Fees and take-home
Substack Fee Calculator
Estimate what a paid Substack subscription charge leaves after Substack's platform fee, Stripe card processing, and Stripe Billing recurring fee. This calculator models website subscriptions paid through Stripe, not iOS in-app purchases or alternative local payment methods.
Formula
- Gross subscription revenue = Subscription price per charge * Paid subscriber charges
- Substack fee = Gross subscription revenue * Substack fee percentage
- Stripe card fee = Gross subscription revenue * Stripe card percentage + Stripe fixed fee * Paid subscriber charges
- Stripe Billing fee = Gross subscription revenue * Stripe Billing recurring fee
- Total fees = Substack fee + Stripe card fee + Stripe Billing fee
- Net take-home = Gross subscription revenue - Total fees
- Effective fee rate = Total fees / Gross subscription revenue * 100
Examples
- At $10 per monthly charge and 100 paid subscribers, gross revenue is $1,000 and estimated fees are $166, leaving $834 before taxes and other costs.
- At $50 annual charges from 100 subscribers, gross revenue is $5,000 and estimated fees are $710, leaving $4,290.
- Low monthly prices feel the fixed Stripe fee more heavily than annual subscriptions because the fixed fee repeats every charge.
When to use this calculator
- Estimate take-home from a paid newsletter before setting a monthly or annual price.
- Compare Substack's subscription fee stack against direct Stripe Billing or newsletter platforms with flat monthly pricing.
- Understand why low-price monthly subscriptions can have a higher effective fee rate.
Common mistakes
- Counting only Substack's platform percentage and ignoring Stripe card processing plus Stripe Billing.
- Applying this calculator to iOS in-app purchases; Apple service fees are not modeled here.
- Confusing this fee calculator with a revenue estimator. It does not predict conversion, churn, or paid subscriber growth.
Frequently asked questions
What fees does Substack charge creators?
For paid publications, Substack charges a platform percentage on each transaction. Stripe also charges a card processing fee and a Stripe Billing recurring fee for subscriptions.
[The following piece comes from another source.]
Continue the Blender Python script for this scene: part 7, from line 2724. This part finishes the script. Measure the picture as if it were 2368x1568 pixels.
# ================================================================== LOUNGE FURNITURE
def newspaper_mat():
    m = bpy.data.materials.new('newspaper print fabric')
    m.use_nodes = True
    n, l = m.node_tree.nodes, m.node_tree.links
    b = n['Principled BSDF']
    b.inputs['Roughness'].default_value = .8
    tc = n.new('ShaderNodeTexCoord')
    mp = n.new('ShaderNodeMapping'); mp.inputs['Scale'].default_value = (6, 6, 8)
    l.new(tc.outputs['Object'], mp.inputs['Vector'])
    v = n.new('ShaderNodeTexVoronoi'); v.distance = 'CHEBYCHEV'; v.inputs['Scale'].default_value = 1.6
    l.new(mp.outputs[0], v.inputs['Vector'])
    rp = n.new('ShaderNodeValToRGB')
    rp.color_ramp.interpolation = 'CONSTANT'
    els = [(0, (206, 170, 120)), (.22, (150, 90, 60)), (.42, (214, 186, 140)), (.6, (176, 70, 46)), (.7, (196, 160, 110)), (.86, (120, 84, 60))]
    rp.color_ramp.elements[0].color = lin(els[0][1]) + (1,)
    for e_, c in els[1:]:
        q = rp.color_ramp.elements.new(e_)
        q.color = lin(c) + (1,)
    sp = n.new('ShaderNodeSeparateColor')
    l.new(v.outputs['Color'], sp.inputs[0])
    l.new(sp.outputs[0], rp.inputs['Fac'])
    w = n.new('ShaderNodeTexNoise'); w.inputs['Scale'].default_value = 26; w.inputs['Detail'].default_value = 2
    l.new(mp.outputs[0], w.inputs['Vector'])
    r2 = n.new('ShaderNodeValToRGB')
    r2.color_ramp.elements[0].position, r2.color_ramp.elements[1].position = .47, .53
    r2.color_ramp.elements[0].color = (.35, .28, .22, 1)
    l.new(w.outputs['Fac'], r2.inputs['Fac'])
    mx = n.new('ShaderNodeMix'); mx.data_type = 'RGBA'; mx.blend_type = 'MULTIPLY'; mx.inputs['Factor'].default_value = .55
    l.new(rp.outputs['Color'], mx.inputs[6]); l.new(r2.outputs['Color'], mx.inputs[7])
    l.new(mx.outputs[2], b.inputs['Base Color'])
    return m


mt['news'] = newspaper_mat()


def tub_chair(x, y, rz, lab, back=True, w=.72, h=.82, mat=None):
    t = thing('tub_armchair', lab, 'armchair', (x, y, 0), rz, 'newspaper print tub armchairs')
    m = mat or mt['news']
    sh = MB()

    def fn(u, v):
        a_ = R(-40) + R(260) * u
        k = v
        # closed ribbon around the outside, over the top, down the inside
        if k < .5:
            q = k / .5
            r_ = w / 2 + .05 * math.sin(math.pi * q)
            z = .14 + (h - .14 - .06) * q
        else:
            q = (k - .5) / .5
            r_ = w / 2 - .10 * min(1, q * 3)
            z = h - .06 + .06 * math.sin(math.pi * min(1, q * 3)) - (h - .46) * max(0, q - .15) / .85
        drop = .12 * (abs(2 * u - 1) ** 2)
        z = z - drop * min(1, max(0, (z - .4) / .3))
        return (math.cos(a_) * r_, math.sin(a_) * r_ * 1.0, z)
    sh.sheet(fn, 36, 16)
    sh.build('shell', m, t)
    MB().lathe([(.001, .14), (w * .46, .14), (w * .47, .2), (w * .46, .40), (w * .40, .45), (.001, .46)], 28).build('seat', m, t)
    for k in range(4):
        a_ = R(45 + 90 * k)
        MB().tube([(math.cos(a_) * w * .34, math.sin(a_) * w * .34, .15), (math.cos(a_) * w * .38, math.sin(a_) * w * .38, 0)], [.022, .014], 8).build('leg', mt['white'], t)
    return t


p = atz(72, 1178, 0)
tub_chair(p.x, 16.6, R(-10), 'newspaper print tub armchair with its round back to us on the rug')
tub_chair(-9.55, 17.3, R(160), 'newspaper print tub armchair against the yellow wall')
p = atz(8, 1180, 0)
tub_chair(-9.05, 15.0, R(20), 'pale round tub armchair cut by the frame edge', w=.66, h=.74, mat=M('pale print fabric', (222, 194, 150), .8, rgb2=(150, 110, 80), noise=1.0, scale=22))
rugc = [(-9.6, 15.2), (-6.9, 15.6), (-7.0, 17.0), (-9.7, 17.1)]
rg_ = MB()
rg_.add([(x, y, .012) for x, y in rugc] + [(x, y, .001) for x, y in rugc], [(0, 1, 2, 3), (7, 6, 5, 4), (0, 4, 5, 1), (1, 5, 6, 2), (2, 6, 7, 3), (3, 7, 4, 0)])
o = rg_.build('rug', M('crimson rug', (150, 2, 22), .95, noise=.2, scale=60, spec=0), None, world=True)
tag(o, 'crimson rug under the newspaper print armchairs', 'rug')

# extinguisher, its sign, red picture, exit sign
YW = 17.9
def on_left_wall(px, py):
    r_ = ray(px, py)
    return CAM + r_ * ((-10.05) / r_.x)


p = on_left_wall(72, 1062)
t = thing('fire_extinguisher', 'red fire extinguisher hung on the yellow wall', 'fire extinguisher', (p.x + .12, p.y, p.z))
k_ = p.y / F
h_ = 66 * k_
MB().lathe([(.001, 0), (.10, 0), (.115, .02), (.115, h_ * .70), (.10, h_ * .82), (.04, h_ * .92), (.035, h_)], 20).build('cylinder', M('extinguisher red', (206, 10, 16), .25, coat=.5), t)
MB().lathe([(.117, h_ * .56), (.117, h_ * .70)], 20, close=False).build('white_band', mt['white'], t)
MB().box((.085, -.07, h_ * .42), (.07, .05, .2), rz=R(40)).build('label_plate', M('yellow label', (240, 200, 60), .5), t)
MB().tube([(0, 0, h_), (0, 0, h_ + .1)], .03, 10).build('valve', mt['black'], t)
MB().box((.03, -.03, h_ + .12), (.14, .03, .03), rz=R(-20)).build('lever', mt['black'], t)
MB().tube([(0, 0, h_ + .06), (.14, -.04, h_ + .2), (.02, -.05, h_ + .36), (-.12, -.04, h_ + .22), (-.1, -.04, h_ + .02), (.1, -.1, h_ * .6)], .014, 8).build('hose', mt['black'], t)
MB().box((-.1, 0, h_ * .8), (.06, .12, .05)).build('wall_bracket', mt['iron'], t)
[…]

This calculator includes all three layers by default so the result is closer to take-home than looking at Substack's platform cut alone.
Why is Stripe Billing included?
Substack's own help article states that Stripe charges a card fee and a Billing fee for recurring subscriptions. The Billing fee is separate from the card processing amount in Stripe reporting. This calculator includes it as its own input so you can see the full subscription fee stack.
Does this include iOS in-app purchases?
No. If a subscriber pays through the iOS app, Apple applies its own service fee and the payout timing is different. This calculator models website subscriptions paid through Stripe, not Apple in-app purchases.
Does this include free subscriber conversion or churn?
No. This is a fee calculator, not a revenue estimator. It assumes you already know the number of paid subscriber charges in the period. A separate Substack Revenue Estimator would model free subscribers, conversion rate, churn, and audience growth.
Should I enter monthly subscribers or annual subscribers?
Enter the number of paid charges for the period you are modeling. For monthly pricing, use the number of monthly subscriber charges. For annual pricing, enter the annual subscription price and the number of annual charges. The fixed Stripe fee applies per charge, so annual pricing often has a lower effective fee rate than many low-price monthly charges.
Why is the effective fee rate higher on low-priced subscriptions?
The fixed Stripe fee is charged per transaction. On a low monthly price, the fixed fee is a larger percentage of the subscription price. Annual plans usually reduce the fixed-fee drag because the customer pays once for a larger amount.
Does Substack charge for free newsletters?
Publishing free content on Substack is free. The fees modeled here apply when you enable paid subscriptions and readers pay. Free subscribers, free posts, and unpaid newsletters are outside this calculator.
How is this different from a Substack Revenue Estimator?
This calculator answers: if subscribers pay this amount, what do platform and payment fees leave? A revenue estimator would answer: given an audience size and conversion rate, how much might the publication earn? The second question is more assumption-heavy, so it should be labeled as an estimator rather than a calculator.
Related calculators
Sources and assumptions
- Substack fee: charged as a percentage of each paid transaction.
- Stripe card fee: modeled with a US card estimate by default. Stripe fees vary by country, card type, and payment method.
- Stripe Billing recurring fee: applied to recurring subscription payments.
- iOS in-app purchases, Apple service fees, taxes, local payment methods, chargebacks, disputes, and refunds are not modeled.
- Existing creators on legacy Stripe Billing pricing may have different Billing fees than the default shown here.
Rates checked:
Last updated:
This is a website/Stripe subscription fee calculator, not a Substack revenue estimator. It assumes the subscriber already paid. A future revenue estimator would model free subscribers, conversion rate, churn, and growth.